I put together the quick test chart (attached below) shooting on a tripod to try and replicate the casting issue with the 15 CV at 1/1000th exposure time.

 

Everything slid toward hues of green as I tweaked the image, adjusting exposure and shadows to "push" the image into a usable range.

 

No WB adjustment here--just exposure and shadows tweaking.

 

Seems that Aperture reads the "dominant" color tones in the image (in this case blues and greens) and bumps in the direction of those colors when it "lightens" an image. (The London photo colors were predominantly yellowish brown and grey, accounting for the golden hue to the final image.) Conversely, when the image is "missing" as much light as the f/22 original, strong greens and blues are mostly all that's left--so it works with what the M8 did manage to grab.

 

So, I'm inclined to say that Jaime is absolutely right and my color issue is self inflicted, with a WB adjustment (a no-no) skewing everything on top of the color skew introduced by the lightening adjustments.

 

(Although I *have* seen the yellowing and/or golden hue issue Robert pointed out as a function of the exposure and the M8's handling of that.)

 

You know, as much as I've read about these issues I couldn't ID them when they were self inflicted.
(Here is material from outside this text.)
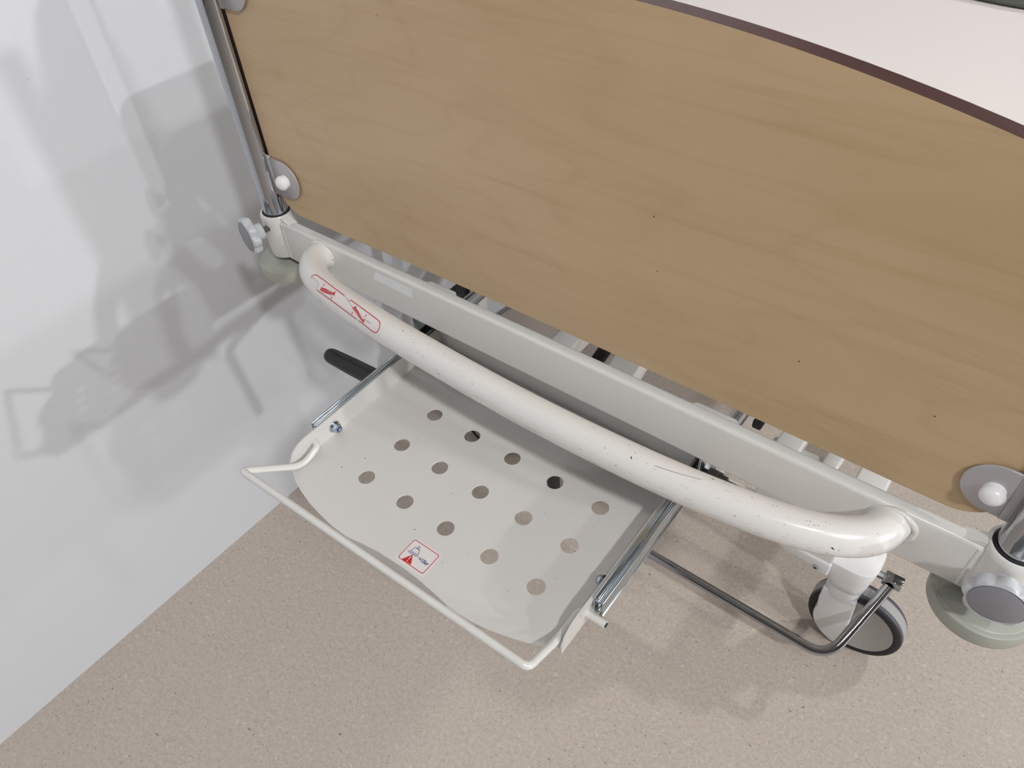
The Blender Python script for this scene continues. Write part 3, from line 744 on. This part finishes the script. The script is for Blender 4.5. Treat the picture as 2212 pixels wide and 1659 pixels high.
q = MB(); q.tube(fillet([(.2605, .077, .44), (.2635, .071, .53), (.2675, .066, .60), (.27, .20, .645)], .02), .0088, 20)
q.build('rubber_hose', 'rubber', bed)
# platform of the bed
q = MB(); q.box((-.06, .07, .772), (-.03, 1.95, .818)); q.build('frame_side_rail', 'cream', bed, bevel=.004, seg=3)
q = MB(); q.box((.65, .07, .772), (.68, 1.95, .818)); q.build('frame_side_rail', 'cream', bed, bevel=.004, seg=3)
q = MB(); q.box((-.06, .06, .836), (.68, 1.96, .842)); q.build('mattress_platform', 'cream', bed, bevel=.001, seg=1)
for x in (-.045, .665):
    for y in (.12, 1.0, 1.9):
        q = MB(); q.box((x-.01, y, .817), (x+.01, y+.04, .837)); q.build('platform_spacer', 'cream', bed)
for x in (-.05, .57):
    q = MB(); q.box((x, 1.2, .262), (x+.05, 1.24, .774)); q.build('lift_column', 'cream', bed, bevel=.004)
    q = MB(); q.box((-.03 if x < .3 else x, 1.2, .775), (x+.05 if x < .3 else .65, 1.24, .815)); q.build('lift_bracket', 'cream', bed, bevel=.003)

# ------------------------------------------------------------------ mattress and blanket
def soft_box(name, a, b_, r, mat, amp=0.0, nx=40, ny=60):
    q = MB(); q.box(a, b_); me = q.mesh(name, r, 5)
    o = link(name, me, None, smooth=True, mats=[mat]); return o
mt = soft_box('mattress', (-.045, .035, .843), (.665, 1.93, .955), .025, 'sheet')
tag(mt, 'bright mattress under a white sheet lying behind the maple foot panel', 'mattress')
q = MB(); nx, ny = 36, 24; vs = []; fs = []
random.seed(3)
for j in range(ny+1):
    for i in range(nx+1):
        x = -.04+.70*i/nx; y = .640-.030*(x-.3)+.62*j/ny
        e = min(1, j/1.5); edge = .012*e
        z = .957+edge+.004*math.sin(x*21+j*.5)*e+.003*math.sin(x*47+y*30)*e
        vs.append((x, y+.004*math.sin(x*33), z))
fs = [(j*(nx+1)+i, j*(nx+1)+i+1, (j+1)*(nx+1)+i+1, (j+1)*(nx+1)+i) for j in range(ny) for i in range(nx)]
q.add(vs, fs); me = q.mesh('blanket')
bl = link('blanket', me, None, smooth=True, mats=['blanket'])
so = bl.modifiers.new('thickness', 'SOLIDIFY'); so.thickness = .006; so.offset = 1
tag(bl, 'dark grey-green blanket spread over the mattress beyond the foot panel', 'blanket')

PART_LABELS = {'foot_panel': 'maple-look laminate panel with a dark edge band', 'post': 'chrome post', 'brake_bar': 'chrome foot bar bent into a U', 'corner_buffer': 'grey-green rubber buffer disc',
    'crank_grip': 'black plastic crank grip', 'beam_label': 'blank white label strip', 'bumper_bar': 'scuffed cream tube bowed outwards', 'pull_out_tray': 'white tray with fifteen round holes',
    'position_sticker': 'torn sticker with red outline and two red lying figures', 'load_sticker': 'red framed sticker with weight symbol and =15kg', 'wire_bail': 'white bent wire bail', 'slide_rail': 'zinc plated slide'}
for o in bpy.data.objects:
    n = o.name.split('.')[0]
    if n in PART_LABELS and o.parent: o['label'] = PART_LABELS[n]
So, thanks for everyone's input, patience, and thought on the issue!

 

Maybe I need to go the DNG route sooner rather than later.

 

Thanks,

Will

 

P.S. So here's the good news--I can get an image as a JPG that I can process later with strong "burned in" scene colors and contrast by cranking up to f/16 or f/22 and then applying exposure bumping and shadow reduction. And get a look that I'd have to dicker with in PS for a while to get a similar (but not same) effect--the camera is going to "paint" it differently than PS will, in any case. There are times for this and I know how to get the effect to reproduce now. The bad news is that if I don't want my photos to look like this I can't "push" them in post so very hard as JPGs. I have to live with what I can get at f/8 or less (depending on available light) and about 1/250 (hand held for least shake). And, I'm stuck with in-camera WB unless I move to DNGs. Thanks!